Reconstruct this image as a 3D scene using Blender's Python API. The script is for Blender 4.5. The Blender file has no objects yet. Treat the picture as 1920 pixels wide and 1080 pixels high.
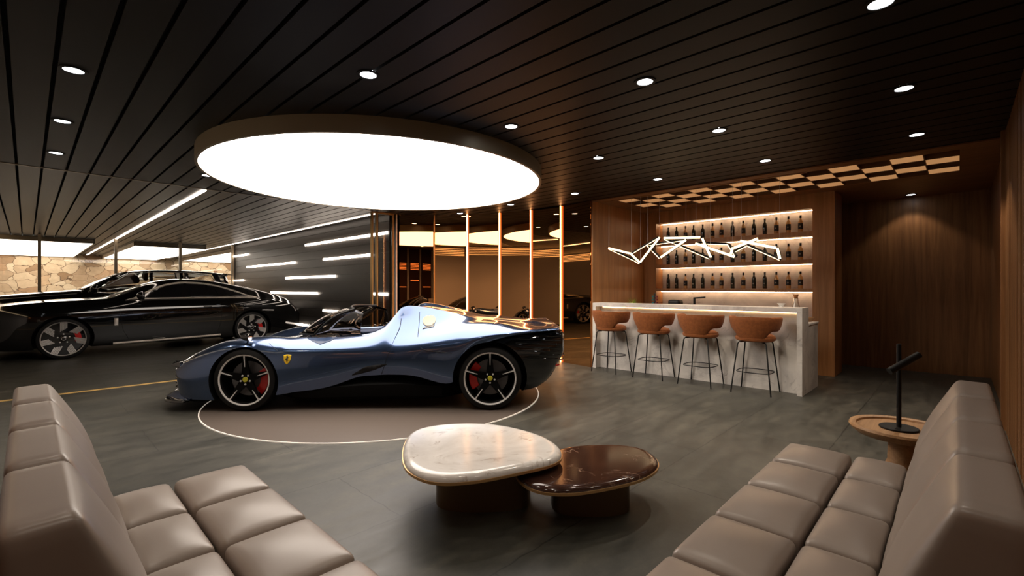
import bpy, bmesh, math, random
from mathutils import Vector, Matrix
from mathutils.bvhtree import BVHTree
random.seed(7)
SC = bpy.context.scene
COL = SC.collection
R = math.radians
pi = math.pi

# ------------------------------------------------------------------ materials
def nt(name):
    m = bpy.data.materials.new(name); m.use_nodes = True
    t = m.node_tree; b = t.nodes['Principled BSDF']
    return m, t, b

def mat(name, col, rough=.5, metal=0., coat=0., emit=None, es=0., trans=0., ior=1.45, sheen=0., spec=.5, coat_rough=.03):
    m, t, b = nt(name)
    b.inputs['Base Color'].default_value = (*col, 1)
    b.inputs['Roughness'].default_value = rough
    b.inputs['Metallic'].default_value = metal
    b.inputs['Coat Weight'].default_value = coat
    b.inputs['Coat Roughness'].default_value = coat_rough
    b.inputs['IOR'].default_value = ior
    b.inputs['Specular IOR Level'].default_value = spec
    b.inputs['Transmission Weight'].default_value = trans
    b.inputs['Sheen Weight'].default_value = sheen
    if emit:
        b.inputs['Emission Color'].default_value = (*emit, 1)
        b.inputs['Emission Strength'].default_value = es
    return m

def coords(t, scale=(1, 1, 1), rot=(0, 0, 0)):
    tc = t.nodes.new('ShaderNodeTexCoord'); mp = t.nodes.new('ShaderNodeMapping')
    mp.inputs['Scale'].default_value = scale; mp.inputs['Rotation'].default_value = rot
    t.links.new(tc.outputs['Object'], mp.inputs['Vector'])
    return mp.outputs['Vector']

def noise(t, vec, scale, detail=5, rough=.55, dist=0.):
    n = t.nodes.new('ShaderNodeTexNoise')
    n.inputs['Scale'].default_value = scale; n.inputs['Detail'].default_value = detail
    n.inputs['Roughness'].default_value = rough; n.inputs['Distortion'].default_value = dist
    t.links.new(vec, n.inputs['Vector'])
    return n.outputs['Fac']

def ramp(t, fac, stops):
    r = t.nodes.new('ShaderNodeValToRGB'); e = r.color_ramp.elements
    while len(e) < len(stops): e.new(.5)
    for k, (p, c) in enumerate(stops):
        e[k].position = p; e[k].color = (*c, 1) if len(c) == 3 else c
    t.links.new(fac, r.inputs['Fac'])
    return r.outputs['Color']

def mixc(t, fac, a, b, mode='MIX'):
    m = t.nodes.new('ShaderNodeMix'); m.data_type = 'RGBA'; m.blend_type = mode
    if isinstance(fac, (int, float)): m.inputs[0].default_value = fac
    else: t.links.new(fac, m.inputs[0])
    for s, v in ((6, a), (7, b)):
        if isinstance(v, tuple): m.inputs[s].default_value = (*v, 1)
        else: t.links.new(v, m.inputs[s])
    return m.outputs[2]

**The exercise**
Repeat the listing above exactly, with no pictures.

**Written reply**
Reconstruct this image as a 3D scene using Blender's Python API. The script is for Blender 4.5. The Blender file has no objects yet. Treat the picture as 1920 pixels wide and 1080 pixels high.
import bpy, bmesh, math, random
from mathutils import Vector, Matrix
from mathutils.bvhtree import BVHTree
random.seed(7)
SC = bpy.context.scene
COL = SC.collection
R = math.radians
pi = math.pi

# ------------------------------------------------------------------ materials
def nt(name):
    m = bpy.data.materials.new(name); m.use_nodes = True
    t = m.node_tree; b = t.nodes['Principled BSDF']
    return m, t, b

def mat(name, col, rough=.5, metal=0., coat=0., emit=None, es=0., trans=0., ior=1.45, sheen=0., spec=.5, coat_rough=.03):
    m, t, b = nt(name)
    b.inputs['Base Color'].default_value = (*col, 1)
    b.inputs['Roughness'].default_value = rough
    b.inputs['Metallic'].default_value = metal
    b.inputs['Coat Weight'].default_value = coat
    b.inputs['Coat Roughness'].default_value = coat_rough
    b.inputs['IOR'].default_value = ior
    b.inputs['Specular IOR Level'].default_value = spec
    b.inputs['Transmission Weight'].default_value = trans
    b.inputs['Sheen Weight'].default_value = sheen
    if emit:
        b.inputs['Emission Color'].default_value = (*emit, 1)
        b.inputs['Emission Strength'].default_value = es
    return m

def coords(t, scale=(1, 1, 1), rot=(0, 0, 0)):
    tc = t.nodes.new('ShaderNodeTexCoord'); mp = t.nodes.new('ShaderNodeMapping')
    mp.inputs['Scale'].default_value = scale; mp.inputs['Rotation'].default_value = rot
    t.links.new(tc.outputs['Object'], mp.inputs['Vector'])
    return mp.outputs['Vector']

def noise(t, vec, scale, detail=5, rough=.55, dist=0.):
    n = t.nodes.new('ShaderNodeTexNoise')
    n.inputs['Scale'].default_value = scale; n.inputs['Detail'].default_value = detail
    n.inputs['Roughness'].default_value = rough; n.inputs['Distortion'].default_value = dist
    t.links.new(vec, n.inputs['Vector'])
    return n.outputs['Fac']

def ramp(t, fac, stops):
    r = t.nodes.new('ShaderNodeValToRGB'); e = r.color_ramp.elements
    while len(e) < len(stops): e.new(.5)
    for k, (p, c) in enumerate(stops):
        e[k].position = p; e[k].color = (*c, 1) if len(c) == 3 else c
    t.links.new(fac, r.inputs['Fac'])
    return r.outputs['Color']

def mixc(t, fac, a, b, mode='MIX'):
    m = t.nodes.new('ShaderNodeMix'); m.data_type = 'RGBA'; m.blend_type = mode
    if isinstance(fac, (int, float)): m.inputs[0].default_value = fac
    else: t.links.new(fac, m.inputs[0])
    for s, v in ((6, a), (7, b)):
        if isinstance(v, tuple): m.inputs[s].default_value = (*v, 1)
        else: t.links.new(v, m.inputs[s])
    return m.outputs[2]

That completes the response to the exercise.